Riceviamo e pubblichiamo di seguito una lettera che è segno dei tempi perché vengono elencate le difficoltà che incontrano gli imprenditori nel trovare persone degne di fiducia alle quali dare una prospettiva di guadagno e crescita personale. L’autore dell’opinione, riflette sui crescenti disagi degli imprenditori alla luce di uno spiacevole evento.
Infatti dopo aver dato l’opportunità ad un ragazzo di finanziare la propria attività e di lavorare in proprio, quest’ultimo è sparito senza lasciare traccia.
Leggiamo di seguito le considerazioni dell’imprenditore.
Il punto di vista degli imprenditori: un mancato investimento
“Ho letto su Comunicaffè diversi articoli nei quali si lamentava della scarsissima professionalità dei titolari del settore horeca oltre che della mancanza di valorizzazione del personale competente e cose del genere.
Alla fine di uno di questi articoli, un barista concludeva dicendo in buona sostanza che non se la sentiva più di lavorare per gli altri e che per valorizzare veramente la sua professionalità, era orientato verso l’apertura di una sua attività nel settore caffetteria e più probabilmente come caffetteria ambulante non appena avesse racimolato le risorse economiche necessarie.
Letto l’articolo, ho dato per buono quello che raccontava e ho deciso di incontrarlo per potergli dare un’opportunità.
Ci siamo visti, gli ho parlato della nostra torrefazione, del nuovo progetto nello specialty coffee e gli ho proposto di lavorare con noi.”
Un’opportunità per lavorare in proprio
“Gli ho detto che avremmo fatto noi l’investimento nell’acquisto del mezzo, una caffetteria itinerante focalizzata sullo specialty (investimento di oltre 70 mila euro) e che dopo un periodo di prova, lo avremmo inserito come socio nella neo costituita società specializzata.
Dopo due o tre mesi di ragionamento sul format e relativi valori aggiunti da inserire, periodo in cui il nostro interlocutore si è sempre mostrato entusiasta, abbiamo ordinato il mezzo, definito la zona operativa in una città importante e definito l’aspetto legato al primo periodo, ossia i sei mesi di prova.
Per poter iniziare, considerando che gli avremmo affidato un relativamente piccolo capitale e una autonomia assoluta sulla gestione delle giornate e orari di vendita, abbiamo richiesto l’apertura di una partita IVA (solo per i primi sei mesi), un deposito cauzionale di 1.500 euro per eventuali danni (più che altro per responsabilizzarlo sul corretto utilizzo del bene) e un affitto di 1.500 euro al mese del mezzo (sempre per un massimo di 6 mesi di prova) dopo di che lo avremmo inserito come socio al 20% e stipendiato con contratto a tempo indeterminato.

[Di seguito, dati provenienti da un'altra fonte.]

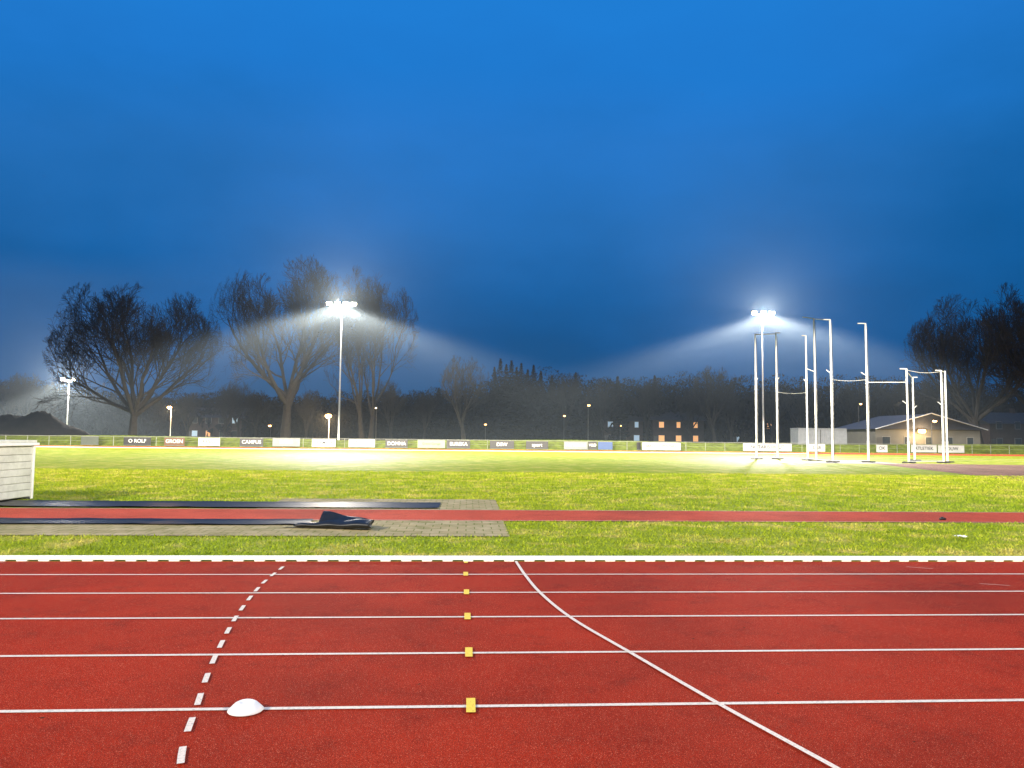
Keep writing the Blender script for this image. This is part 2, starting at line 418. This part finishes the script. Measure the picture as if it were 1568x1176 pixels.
# ------------------------------------------------------------ hammer cage
CG=empty('hammer_throw_cage'); g=G(); base=G()
poles=[(1158,60,10.2),(1190,60.5,10.4),(1236,57.7,9.8),(1249,57.9,11.2),(1274,53.5,10.4),(1328.5,54.5,10.3),(1390,54,6.9),(1399,60,6.8),(1443,55,6.9),(1449,56.5,7.0)]
P=[]
for px,D,h in poles:
    x,y=site(lu(px),D); P.append((x,y,h))
    g.tube([(x,y,0),(x,y,h)],.065,8); g.tube([(x,y,0),(x,y,1.6)],.085,8)
    base.box(x-.5,x+.5,y-.06,y+.06,.012,.10); base.box(x-.06,x+.06,y-.5,y-.062,.012,.11); base.box(x-.06,x+.06,y+.062,y+.6,.012,.11)
def bar(i,j,z1,z2,r=.035,sag=0):
    a=P[i];b2=P[j]; n=8
    g.tube([(a[0]+(b2[0]-a[0])*t/n,a[1]+(b2[1]-a[1])*t/n,z1+(z2-z1)*t/n-sag*math.sin(math.pi*t/n)) for t in range(n+1)],r,6)
bar(0,1,10.15,10.3); bar(3,4,11.15,10.35,.04); bar(6,8,6.8,6.8,.015,.15); bar(5,6,5.9,5.9,.02); bar(4,5,6.0,6.1,.012,.1); bar(1,2,5.5,5.3,.010,.1); bar(6,7,6.7,6.7); bar(8,9,6.85,6.9)
for i,dx in ((0,.25),(1,.35),(2,-.3),(3,-.9),(5,-.6),(4,-.5),(6,-.5),(8,-.45),(7,.4)):
    x,y,h=P[i]; g.tube([(x,y,h-.02),(x+dx,y,h-.02+(.1 if i==3 else 0))],.04,6)
    g.tube([(x,y,h*.62),(x+dx*.7,y,h*.62+.25)],.025,6)
g.make('poles',mat('cage_steel',(.36,.36,.34),.5,.4,.1,3),CG); base.make('feet',M_dark,CG)
n=G()
for i in (0,1,3,4,5,8):
    x,y,h=P[i]; n.tube([(x+.12,y,h-.3),(x+.14,y,h*.5),(x+.1,y,.5)],[.015,.02,.03],5)
n.make('net_cords',M_dark,CG)
rl=G()
for i,j in ((0,1),(2,4),(4,5),(6,8)):
    a=P[i];b2=P[j]; rl.tube([(a[0],a[1],.14),(b2[0],b2[1],.14)],.04,6)
rl.make('ground_rails',M_galv,CG)

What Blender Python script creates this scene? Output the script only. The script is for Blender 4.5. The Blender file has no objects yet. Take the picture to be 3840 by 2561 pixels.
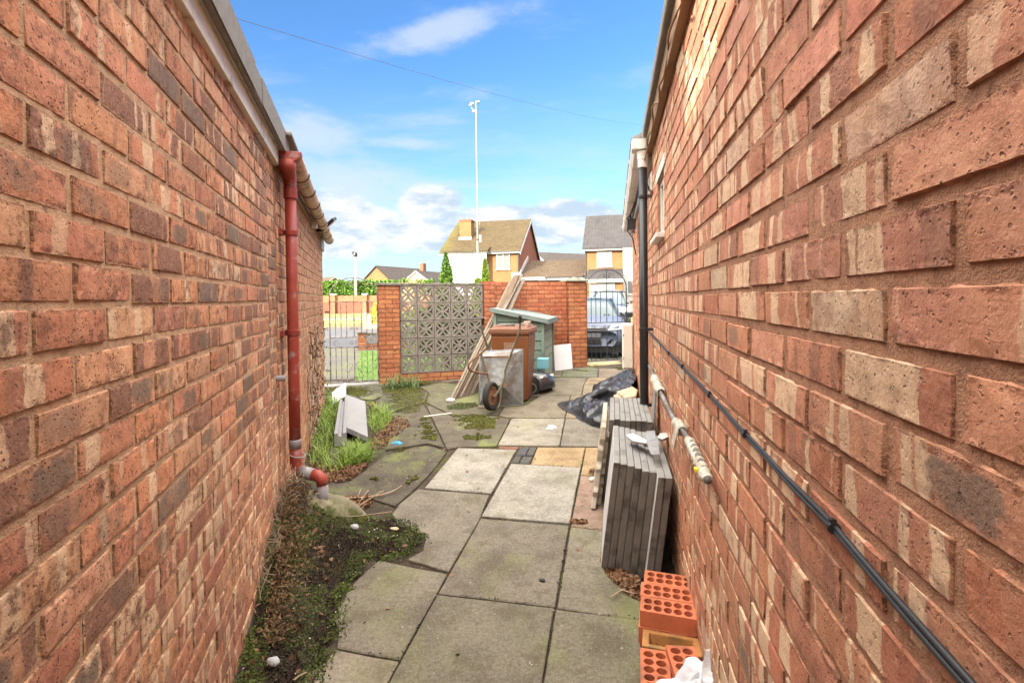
import bpy, math, random
import numpy as np
from mathutils import Vector, Matrix
random.seed(7); rng = np.random.default_rng(7)
R = math.radians
SC = bpy.context.scene
COL = SC.collection

# ------------------------------------------------------------------ camera
FP, CX, CY = 1860.0, 1920.0, 1280.5          # focal length and centre, photo pixels
PITCH, ROLL, SH = R(1.0), R(0.65), -125.5
H = 1.45
_f0 = Vector((0, math.cos(PITCH), -math.sin(PITCH))); _r0 = Vector((1, 0, 0)); _u0 = _r0.cross(_f0)
CF = _f0; CR = _r0*math.cos(ROLL) - _u0*math.sin(ROLL); CU = _u0*math.cos(ROLL) + _r0*math.sin(ROLL)
CAM = Vector((0, 0, H))
cd = bpy.data.cameras.new('camera'); co = bpy.data.objects.new('camera', cd); COL.objects.link(co)
cd.sensor_width = 36; cd.lens = FP/3840*36; cd.shift_y = SH/3840; cd.clip_start = .02; cd.clip_end = 3000
co.matrix_world = Matrix(((CR.x, CU.x, -CF.x, 0), (CR.y, CU.y, -CF.y, 0), (CR.z, CU.z, -CF.z, H), (0, 0, 0, 1)))
SC.camera = co

# ------------------------------------------------------------------ light
SUN_EL, SUN_AZ = R(19), R(220)               # low sun behind the camera, to the left
EXPOSURE = 1.82
SC.view_settings.view_transform = 'Standard'; SC.view_settings.look = 'None'
SC.view_settings.gamma = 1; SC.view_settings.exposure = EXPOSURE
sd = bpy.data.lights.new('sun', 'SUN'); sd.energy = 4.8; sd.angle = R(.5); sd.color = (1, .90, .74)
so = bpy.data.objects.new('sun', sd); COL.objects.link(so)
_s = Vector((math.sin(SUN_AZ)*math.cos(SUN_EL), math.cos(SUN_AZ)*math.cos(SUN_EL), math.sin(SUN_EL)))
so.rotation_euler = (-_s).to_track_quat('-Z', 'Y').to_euler(); so.location = _s*60

# ------------------------------------------------------------------ node helper
class NT:
    def __init__(s, nt): s.nt = nt; nt.nodes.clear()
    def n(s, t, **kw):
        x = s.nt.nodes.new(t)
        for k, v in kw.items(): setattr(x, k, v)
        return x
    def put(s, sock, v):
        if isinstance(v, bpy.types.NodeSocket): s.nt.links.new(v, sock)
        elif v is not None:
            if sock.type == 'RGBA' and not hasattr(v, '__len__'): v = (v, v, v, 1)
            if sock.type == 'RGBA' and len(v) == 3: v = (*v, 1)
            if sock.type == 'VECTOR' and not hasattr(v, '__len__'): v = (v, v, v)
            sock.default_value = v
    def m(s, op, a, b=None, c=None, clamp=False):
        x = s.n('ShaderNodeMath', operation=op, use_clamp=clamp)
        for i, v in enumerate((a, b, c)):
            if v is not None: s.put(x.inputs[i], v)
        return x.outputs[0]
    def vm(s, op, a, b=None):
        x = s.n('ShaderNodeVectorMath', operation=op); s.put(x.inputs[0], a)
        if b is not None: s.put(x.inputs[1], b)
        return x.outputs['Value'] if op in ('DOT_PRODUCT', 'LENGTH', 'DISTANCE') else x.outputs[0]
    def noise(s, vec, scale, detail=3, rough=.55, w=None, col=False):
        x = s.n('ShaderNodeTexNoise', noise_dimensions='4D' if w is not None else '3D')
        s.put(x.inputs['Vector'], vec); x.inputs['Scale'].default_value = scale
        x.inputs['Detail'].default_value = detail; x.inputs['Roughness'].default_value = rough
        if w is not None: s.put(x.inputs['W'], w)
        return x.outputs['Color' if col else 'Fac']
    def vor(s, vec, scale, feat='F1'):
        x = s.n('ShaderNodeTexVoronoi', feature=feat); s.put(x.inputs['Vector'], vec); x.inputs['Scale'].default_value = scale
        return x.outputs['Distance']
    def ss(s, v, a, b, o0=0., o1=1.):
        x = s.n('ShaderNodeMapRange', interpolation_type='SMOOTHSTEP')
        for i, q in enumerate((v, a, b, o0, o1)): s.put(x.inputs[i], q)
        return x.outputs[0]
    def ramp(s, f, stops):
        x = s.n('ShaderNodeValToRGB'); s.put(x.inputs[0], f); e = x.color_ramp.elements
        while len(e) < len(stops): e.new(.5)
        for i, (p, c) in enumerate(stops): e[i].position = p; e[i].color = (*c, 1)
        return x.outputs[0]
    def mix(s, f, a, b, mode='MIX'):
        x = s.n('ShaderNodeMix', data_type='RGBA', blend_type=mode)
        s.put(x.inputs[0], f); s.put(x.inputs[6], a); s.put(x.inputs[7], b); return x.outputs[2]
    def bump(s, h, st=.3, d=.01, nrm=None):
        x = s.n('ShaderNodeBump'); s.put(x.inputs['Height'], h); x.inputs['Strength'].default_value = st
        x.inputs['Distance'].default_value = d
        if nrm is not None: s.put(x.inputs['Normal'], nrm)
        return x.outputs[0]
    def attr(s, name): return s.n('ShaderNodeAttribute', attribute_name=name).outputs
    def sep(s, v):
        x = s.n('ShaderNodeSeparateXYZ'); s.put(x.inputs[0], v); return x.outputs
    def comb(s, a, b, c):
        x = s.n('ShaderNodeCombineXYZ')
        for i, v in enumerate((a, b, c)): s.put(x.inputs[i], v)
        return x.outputs[0]
    def obj(s): return s.n('ShaderNodeTexCoord').outputs['Object']
    def pos(s): return s.n('ShaderNodeNewGeometry').outputs['Position']
    def out(s, col, rough=.8, nrm=None, metal=0., spec=.4, trans=0., sub=None, alpha=None, emit=None, coat=0.):
        b = s.n('ShaderNodeBsdfPrincipled'); o = s.n('ShaderNodeOutputMaterial')
        s.put(b.inputs['Base Color'], col); s.put(b.inputs['Roughness'], rough); s.put(b.inputs['Metallic'], metal)
        s.put(b.inputs['Specular IOR Level'], spec)
        if nrm is not None: s.put(b.inputs['Normal'], nrm)
        if trans: b.inputs['Transmission Weight'].default_value = trans
        if coat: b.inputs['Coat Weight'].default_value = coat; b.inputs['Coat Roughness'].default_value = .05
        s.nt.links.new(b.outputs[0], o.inputs[0]); return b

def newmat(name):
    m = bpy.data.materials.new(name); m.use_nodes = True; return m, NT(m.node_tree)

def pmat(name, col, rough=.75, var=.25, scale=6, metal=0., bump=.25, bscale=60, bd=.004, dirt=None, dirt_amt=.45, dscale=3.,
         spec=.4, coat=0., hue=None, streak=None, coords='obj'):
    """general weathered surface: two noise scales of variation, optional second colour in worn patches, grain bump"""
    m, s = newmat(name); v = s.obj() if coords == 'obj' else s.pos()
    rnd = s.n('ShaderNodeObjectInfo').outputs['Random']
    off = s.vm('ADD', v, s.comb(s.m('MULTIPLY', rnd, 37.), s.m('MULTIPLY', rnd, 91.), 0.))
    if streak: off = s.vm('MULTIPLY', off, streak)
    a = s.noise(off, scale, 4); b = s.noise(off, scale*7, 4, .65)
    k = s.m('ADD', s.m('MULTIPLY', a, .6), s.m('MULTIPLY', b, .4))
    lo = tuple(c*(1-var) for c in col); hi = tuple(min(1, c*(1+var)) for c in col)
    c = s.ramp(k, [(.3, lo), (.5, col), (.72, hi)])
    if hue: c = s.mix(s.ss(s.noise(off, scale*.7, 2), .45, .65), c, hue)
    if dirt: c = s.mix(s.m('MULTIPLY', s.ss(s.noise(off, dscale, 6, .65), .62-dirt_amt*.35, .78-dirt_amt*.35), .9), c, dirt)
    g = s.noise(off, bscale, 4, .6)
    s.out(c, s.m('ADD', rough-.08, s.m('MULTIPLY', b, .16)), s.bump(g, bump, bd), metal, spec, coat=coat)
    return m

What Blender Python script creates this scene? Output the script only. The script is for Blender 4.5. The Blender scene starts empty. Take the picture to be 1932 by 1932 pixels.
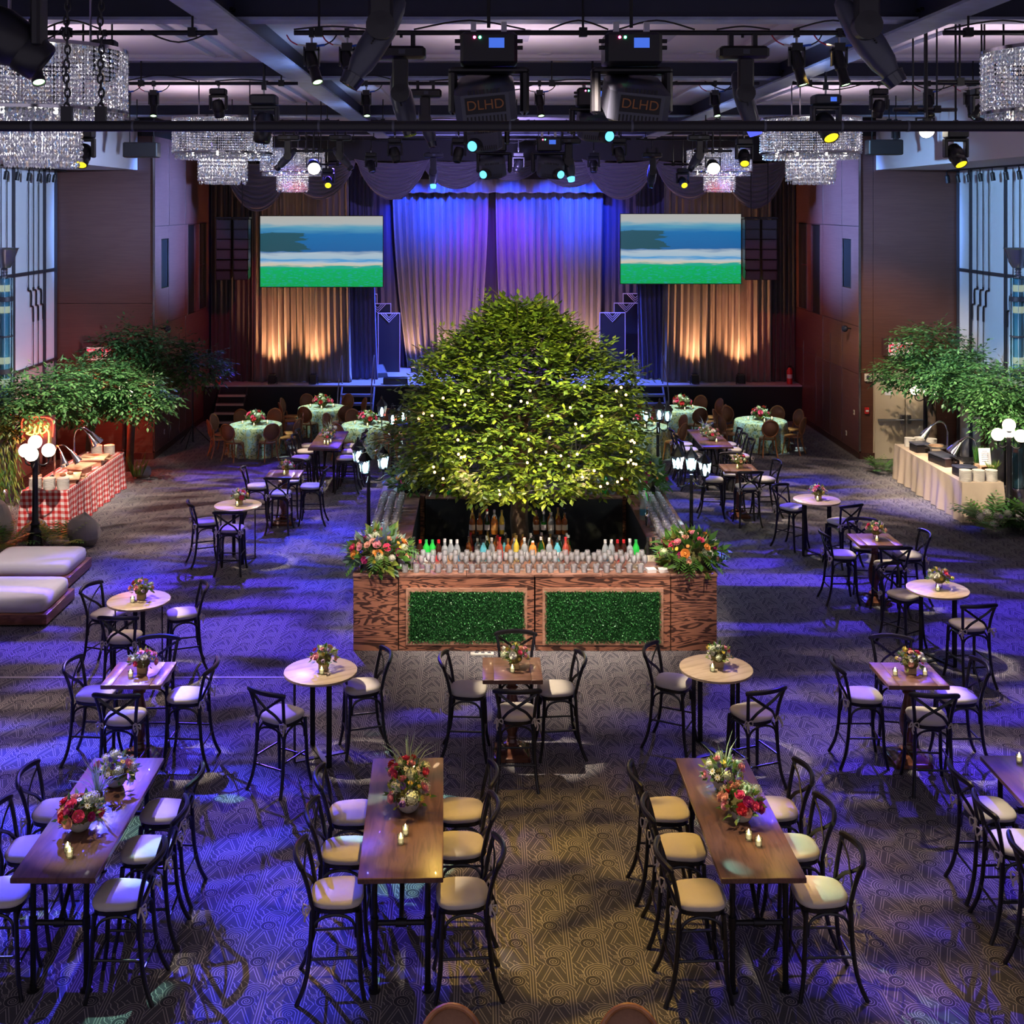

Considerando la zona in cui il mezzo avrebbe operato, abbiamo sviluppato un business plan che dal primo mese, si poggiava su un incasso minimo di oltre 6.000 euro e che l’incidenza della materia prima sarebbe stata di circa 2.000 euro; l’incasso residuo sarebbe ammontato a circa 4.000 euro al quale rimaneva da sottrarre solo il costo del canone mensile di 1.500 euro. In sostanza già dal primo mese il gestore del mezzo avrebbe avuto un utile lordo di circa 2.500 euro e netto di almeno 1.200 euro.”
Il cambio di idea da parte del barista
“Malgrado questo, non appena abbiamo presentato la formula e richiesto un totale investimento di 3.000 euro tra cauzione e primo mese di affitto del mezzo a fronte di oltre 70 mila euro di investimento da parte nostra e la possibilità di fargli realizzare il sogno di lavorare per se stesso (supportato da una solida azienda del settore), il barista è sparito dalla circolazione senza dare più segno di vita.
Con una sottile amarezza, ho scritto questa lettera per manifestarle, forse, anche la difficoltà che sta dall’altro lato, dall’altra parte dei vari aspiranti baristi di turno; quei disagi che incontrano gli imprenditori nel trovare persone degne di fiducia alle quali dare non solo una prospettiva di guadagno ma la possibilità di crescere professionalmente addirittura all’interno di start up interamente finanziate.”